Leave out every picture, then transcribe the rest of the listing exactly.

◇ ◇ ◇ ◇

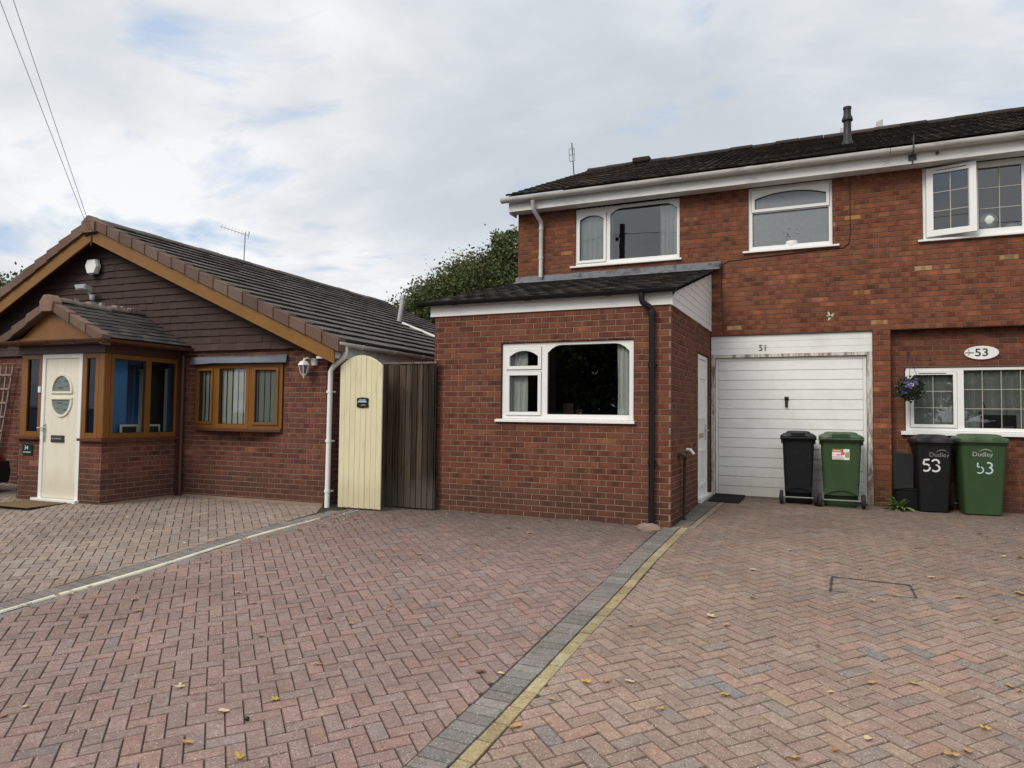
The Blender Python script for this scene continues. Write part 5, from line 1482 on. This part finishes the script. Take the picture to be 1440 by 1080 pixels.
for k in range(15):
    a = rnd.uniform(0,2*pi); x, z = -.03 + rnd.uniform(-.10,.10), rnd.uniform(.03,.155)
    if k > 11: x, z = rnd.uniform(-.15,.08), rnd.uniform(-.06,.06)
    y = -sqrt(max(.003, .19**2 - x*x - z*z)); nrm = Vector((x, y, z+.02)).normalized()
    s1 = nrm.cross(Vector((0,0,1))).normalized(); s2 = s1.cross(nrm); p = Vector((x,y,z))
    mb = MB(); ro = rnd.uniform(0,1)
    for j in range(5):
        t0 = 2*pi*j/5+ro; d1 = s1*cos(t0)+s2*sin(t0); d2 = s1*cos(t0+.55)+s2*sin(t0+.55); d0 = s1*cos(t0-.55)+s2*sin(t0-.55)
        mb.face([p, p+d0*.018+nrm*.004, p+d1*.026+nrm*.007, p+d2*.018+nrm*.004], jit(pick([(2,(.085,.065,.21)),(2,(.12,.095,.27)),(1,(.05,.04,.14))]), .2))
    mb.lathe([(.004,0),(.001,.002)], p+nrm*.007, 5, col=(.5,.45,.3)); mb.build('flower', M['petal'], hb)
wd = thing('weed', 'green rosette weed growing at the foot of the brick pier beside the black bin', 'plant', (.78,11.18,zb(.8,11.1)))
mb = MB()
for k in range(46):
    a = rnd.uniform(0,2*pi); e = rnd.uniform(.35,1.35); l = rnd.uniform(.16,.36)*(1-.25*(e > .9)); w_ = rnd.uniform(.02,.042)
    h = Vector((cos(a),sin(a),0)); s = Vector((-sin(a),cos(a),0)); prev = None; col = jit(pick([(3,(.15,.23,.07)),(2,(.20,.29,.10)),(1,(.10,.16,.05))]), .2)
    for j in range(6):
        t_ = j/5; p = h*(l*t_*cos(e*(1-.5*t_))) + Vector((0,0,l*(sin(e)*t_ - .55*t_*t_*cos(e)) + .01)); ww = w_*sin(pi*min(1,(.12+t_*.88)))*.9
        cur = (p - s*ww, p + Vector((0,0,-.006)), p + s*ww)
        if prev: mb.face([prev[0],prev[1],cur[1],cur[0]], col); mb.face([prev[1],prev[2],cur[2],cur[1]], tuple(q*1.15 for q in col))
        prev = cur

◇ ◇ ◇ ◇

Written answer
The Blender Python script for this scene continues. Write part 5, from line 1482 on. This part finishes the script. Take the picture to be 1440 by 1080 pixels.
for k in range(15):
    a = rnd.uniform(0,2*pi); x, z = -.03 + rnd.uniform(-.10,.10), rnd.uniform(.03,.155)
    if k > 11: x, z = rnd.uniform(-.15,.08), rnd.uniform(-.06,.06)
    y = -sqrt(max(.003, .19**2 - x*x - z*z)); nrm = Vector((x, y, z+.02)).normalized()
    s1 = nrm.cross(Vector((0,0,1))).normalized(); s2 = s1.cross(nrm); p = Vector((x,y,z))
    mb = MB(); ro = rnd.uniform(0,1)
    for j in range(5):
        t0 = 2*pi*j/5+ro; d1 = s1*cos(t0)+s2*sin(t0); d2 = s1*cos(t0+.55)+s2*sin(t0+.55); d0 = s1*cos(t0-.55)+s2*sin(t0-.55)
        mb.face([p, p+d0*.018+nrm*.004, p+d1*.026+nrm*.007, p+d2*.018+nrm*.004], jit(pick([(2,(.085,.065,.21)),(2,(.12,.095,.27)),(1,(.05,.04,.14))]), .2))
    mb.lathe([(.004,0),(.001,.002)], p+nrm*.007, 5, col=(.5,.45,.3)); mb.build('flower', M['petal'], hb)
wd = thing('weed', 'green rosette weed growing at the foot of the brick pier beside the black bin', 'plant', (.78,11.18,zb(.8,11.1)))
mb = MB()
for k in range(46):
    a = rnd.uniform(0,2*pi); e = rnd.uniform(.35,1.35); l = rnd.uniform(.16,.36)*(1-.25*(e > .9)); w_ = rnd.uniform(.02,.042)
    h = Vector((cos(a),sin(a),0)); s = Vector((-sin(a),cos(a),0)); prev = None; col = jit(pick([(3,(.15,.23,.07)),(2,(.20,.29,.10)),(1,(.10,.16,.05))]), .2)
    for j in range(6):
        t_ = j/5; p = h*(l*t_*cos(e*(1-.5*t_))) + Vector((0,0,l*(sin(e)*t_ - .55*t_*t_*cos(e)) + .01)); ww = w_*sin(pi*min(1,(.12+t_*.88)))*.9
        cur = (p - s*ww, p + Vector((0,0,-.006)), p + s*ww)
        if prev: mb.face([prev[0],prev[1],cur[1],cur[0]], col); mb.face([prev[1],prev[2],cur[2],cur[1]], tuple(q*1.15 for q in col))
        prev = cur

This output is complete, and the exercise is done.